The power and the glory of museum's Shropshire jewel
For the Museum of Power, the prize exhibit, its self-declared jewel in the crown, is a magnificent testimony to the skills of Shropshire workers.
And what's more, despite being 86 years old, it's still working, a thing of wonder to the thousands of visitors a year who flood through the doors of the museum near Maldon in Essex.
The Marshall is a rare survivor, and is believed to have been the last steam engine ever built by the Lilleshall Company at Oakengates.
Like many a mechanical marvel, it has its little quirks of personality.
"It's very well behaved, but needs a little TLC occasionally," says Ray Anderton, who leads the team which looks after this fine example of an inverted vertical triple expansion steam pumping engine. It was one of three identical Lilleshall Company-built engines installed at the site, a former waterworks supplying treated drinking water to Southend, but the only one to have avoided being scrapped.
"At times, it develops a mind of its own and you wonder why. If you look back in the history, each engine had its own characteristics. Marshall would always run away on start, irrespective of how you started it. You had two guys hanging on to the governor to slow it down, and then it would run for eight months as happily as can be.
"It does pick up speed quite quickly. It runs at 30rpm.
"It's very quiet. We have spoken to people who worked with it before the end of steam working in 1963, and they said it was a nightmare staying awake at nights. One gentleman told us that he used to keep a spanner between his knees so that if he dozed off the spanner would clatter on the floor."
Langford waterworks officially opened in September 1929 with two engines made by the Lilleshall Company. Marshall was not installed then, becoming the third and last to be commissioned, on January 13, 1931.
After decades of operation faithfully pumping water for the Southend area, the Langford pumping station could no longer keep up with demand.
The works switched to electric pumps, turning off its steam pumps in October 1963 and then in 1970 a new modern waterworks was completed, and the original works seemed destined to fall into decay.
Salvation came in 1996 when the go-ahead was given to a group of enthusiasts to turn the original building into a new museum - the Museum of Power - with the Shropshire-built engine still in situ as its centrepiece.
With two of the Shropshire-built pumps being scrapped - their scrap value was about £1,200 - it was down to the determination of one man that the third, Marshall, did not go the same way.
"There was a director of the water company who wanted the last engine saved and he fought tooth and nail. Finally he got approval to keep it, and the whole building was mothballed. His name was Percy Gordon Spencer, chief engineer of the Southend Waterworks Company. He was pretty near to retirement and it was his final wish to the company to save it."
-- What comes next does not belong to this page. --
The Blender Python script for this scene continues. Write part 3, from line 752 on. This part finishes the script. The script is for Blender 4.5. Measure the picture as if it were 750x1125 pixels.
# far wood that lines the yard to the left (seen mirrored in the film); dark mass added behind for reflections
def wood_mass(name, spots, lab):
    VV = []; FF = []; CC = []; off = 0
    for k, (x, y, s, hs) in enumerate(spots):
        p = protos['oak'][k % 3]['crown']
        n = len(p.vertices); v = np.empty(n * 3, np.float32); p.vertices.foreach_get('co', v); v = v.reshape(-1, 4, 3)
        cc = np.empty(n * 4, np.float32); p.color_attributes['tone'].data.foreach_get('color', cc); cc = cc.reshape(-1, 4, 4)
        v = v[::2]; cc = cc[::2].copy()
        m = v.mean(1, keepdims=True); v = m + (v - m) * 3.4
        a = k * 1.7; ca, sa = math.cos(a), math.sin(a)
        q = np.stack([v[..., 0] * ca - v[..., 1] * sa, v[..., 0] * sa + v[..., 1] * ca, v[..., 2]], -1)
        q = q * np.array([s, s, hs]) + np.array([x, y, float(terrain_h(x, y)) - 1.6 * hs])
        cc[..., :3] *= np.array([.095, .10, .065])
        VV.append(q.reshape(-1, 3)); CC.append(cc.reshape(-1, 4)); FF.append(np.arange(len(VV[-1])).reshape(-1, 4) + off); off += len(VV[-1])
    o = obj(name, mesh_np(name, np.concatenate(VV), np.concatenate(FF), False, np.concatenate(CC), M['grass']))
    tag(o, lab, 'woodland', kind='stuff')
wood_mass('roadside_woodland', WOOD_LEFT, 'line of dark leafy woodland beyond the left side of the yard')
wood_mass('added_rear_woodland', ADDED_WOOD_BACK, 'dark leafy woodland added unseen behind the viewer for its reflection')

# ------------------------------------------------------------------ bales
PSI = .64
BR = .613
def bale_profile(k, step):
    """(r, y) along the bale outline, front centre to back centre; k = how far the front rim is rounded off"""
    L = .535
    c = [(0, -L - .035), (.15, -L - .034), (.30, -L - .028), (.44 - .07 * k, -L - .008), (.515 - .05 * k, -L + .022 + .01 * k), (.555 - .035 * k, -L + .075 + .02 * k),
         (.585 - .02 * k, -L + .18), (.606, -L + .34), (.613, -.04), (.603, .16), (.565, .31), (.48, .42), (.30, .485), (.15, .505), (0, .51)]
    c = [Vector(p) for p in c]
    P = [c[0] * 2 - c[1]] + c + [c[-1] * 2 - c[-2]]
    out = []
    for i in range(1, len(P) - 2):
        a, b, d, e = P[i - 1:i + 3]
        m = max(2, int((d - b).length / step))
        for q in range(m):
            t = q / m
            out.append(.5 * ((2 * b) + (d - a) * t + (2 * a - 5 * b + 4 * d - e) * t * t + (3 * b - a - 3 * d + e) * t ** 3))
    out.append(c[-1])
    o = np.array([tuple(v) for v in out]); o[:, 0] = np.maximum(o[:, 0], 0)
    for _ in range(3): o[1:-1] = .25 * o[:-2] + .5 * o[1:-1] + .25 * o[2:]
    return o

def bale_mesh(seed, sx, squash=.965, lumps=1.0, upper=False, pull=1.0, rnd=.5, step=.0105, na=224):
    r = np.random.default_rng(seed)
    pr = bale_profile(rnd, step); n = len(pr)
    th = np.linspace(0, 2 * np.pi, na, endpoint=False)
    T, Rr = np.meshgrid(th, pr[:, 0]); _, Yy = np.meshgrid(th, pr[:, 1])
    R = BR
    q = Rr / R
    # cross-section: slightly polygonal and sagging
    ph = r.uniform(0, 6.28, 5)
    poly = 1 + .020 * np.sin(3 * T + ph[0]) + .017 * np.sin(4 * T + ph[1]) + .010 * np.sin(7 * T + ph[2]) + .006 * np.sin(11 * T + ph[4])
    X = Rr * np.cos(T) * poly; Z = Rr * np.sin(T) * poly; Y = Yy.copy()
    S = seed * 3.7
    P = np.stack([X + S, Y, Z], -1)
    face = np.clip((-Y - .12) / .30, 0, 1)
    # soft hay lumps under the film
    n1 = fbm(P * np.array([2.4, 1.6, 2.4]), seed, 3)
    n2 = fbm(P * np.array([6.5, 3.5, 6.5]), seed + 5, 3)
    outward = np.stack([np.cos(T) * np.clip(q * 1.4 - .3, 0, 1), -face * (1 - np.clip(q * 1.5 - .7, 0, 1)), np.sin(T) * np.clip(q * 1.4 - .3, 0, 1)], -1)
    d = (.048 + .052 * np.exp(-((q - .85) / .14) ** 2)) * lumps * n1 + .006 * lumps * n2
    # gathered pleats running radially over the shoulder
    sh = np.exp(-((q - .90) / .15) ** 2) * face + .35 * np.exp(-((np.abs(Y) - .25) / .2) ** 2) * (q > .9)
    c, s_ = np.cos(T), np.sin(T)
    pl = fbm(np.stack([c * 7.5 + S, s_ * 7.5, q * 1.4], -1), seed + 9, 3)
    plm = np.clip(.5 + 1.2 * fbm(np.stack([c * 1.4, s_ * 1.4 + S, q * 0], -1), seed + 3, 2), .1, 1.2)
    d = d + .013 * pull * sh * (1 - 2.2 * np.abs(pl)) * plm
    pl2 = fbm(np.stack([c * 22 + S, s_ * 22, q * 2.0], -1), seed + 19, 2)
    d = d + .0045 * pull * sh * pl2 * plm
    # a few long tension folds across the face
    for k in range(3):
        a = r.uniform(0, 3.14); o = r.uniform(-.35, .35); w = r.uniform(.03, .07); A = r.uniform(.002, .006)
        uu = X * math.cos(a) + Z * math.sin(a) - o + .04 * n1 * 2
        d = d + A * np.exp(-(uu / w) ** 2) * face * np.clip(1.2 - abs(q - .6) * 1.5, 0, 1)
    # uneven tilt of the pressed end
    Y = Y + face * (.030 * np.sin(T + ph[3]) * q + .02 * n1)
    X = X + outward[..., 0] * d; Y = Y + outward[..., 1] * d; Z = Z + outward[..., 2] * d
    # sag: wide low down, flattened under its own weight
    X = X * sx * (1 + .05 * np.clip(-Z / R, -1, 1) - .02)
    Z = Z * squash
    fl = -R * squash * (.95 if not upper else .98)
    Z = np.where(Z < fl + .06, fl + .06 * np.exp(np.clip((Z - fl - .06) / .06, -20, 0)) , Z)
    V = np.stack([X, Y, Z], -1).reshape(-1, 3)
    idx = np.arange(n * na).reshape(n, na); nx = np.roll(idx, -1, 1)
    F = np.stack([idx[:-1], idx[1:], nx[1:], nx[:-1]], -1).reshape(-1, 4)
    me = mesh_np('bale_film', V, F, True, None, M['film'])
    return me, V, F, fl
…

Restoration began in 2007.
"The major problem was that the pump sets are in a basement six metres deep. That basement is below the water table. You can imagine it was in a pretty sorry state down there."
The original boiler had been scrapped at roughly the same time as the other two steam engines had been, and had to be replaced. Among other major issues was that it had asbestos lagging, and parts were missing from the lubrication system.
Budget for the restoration was £45,000, and it came in just under, at £44,700. The dream was triumphantly realised in April 2011 when the engine was restored to power, nearly 50 years after it was last worked.
Ray began to get involved in 2008, and now heads the team which runs and maintains the engine, which is run on special events days during the year.
"It's fully functioning," said Ray.
"The only thing we don't do is pump water. We can run at operational speed on steam or compressed air. We have eight to 10 steam events throughout the year."
As for the name Marshall, the three Lilleshall Company engines installed all those years ago were named after directors of the Southend Waterworks Company. Marshall was named after the deputy chairman, J. Maitland Marshall. The other two were named Francis, after chairman Joseph Francis, and Brassey, after Sir Leonard Brassey.
As well as being a living part of Shropshire industrial history, albeit far from "home," the Lilleshall Company's masterpiece also has a place in national industrial history.
"We believe it's the only one in the UK in its original location and with its original pump sets," said Ray.
For the technically minded, the engine has three cylinders, with bores of 20 inches (508 mm) diameter (high pressure), 35 inches (889 mm) diameter (intermediate pressure) and 56 inches (1,422 mm) diameter (low pressure). The stroke is 42 inches (1,067 mm). Each piston rod is 5 inches (127 mm) diameter. It is rated at 350 horsepower.
In original operation two of the three engines were always running, while the third was in maintenance or repair, giving a combined pumping rate of about eight million gallons of water a day, depending on demand.
Today the engine continues proudly to declare its Shropshire heritage - amid the gleaming dials and brasswork on the control panel it declares: "Lilleshall Co Ltd, Oakengates, Shropshire. Engine 282."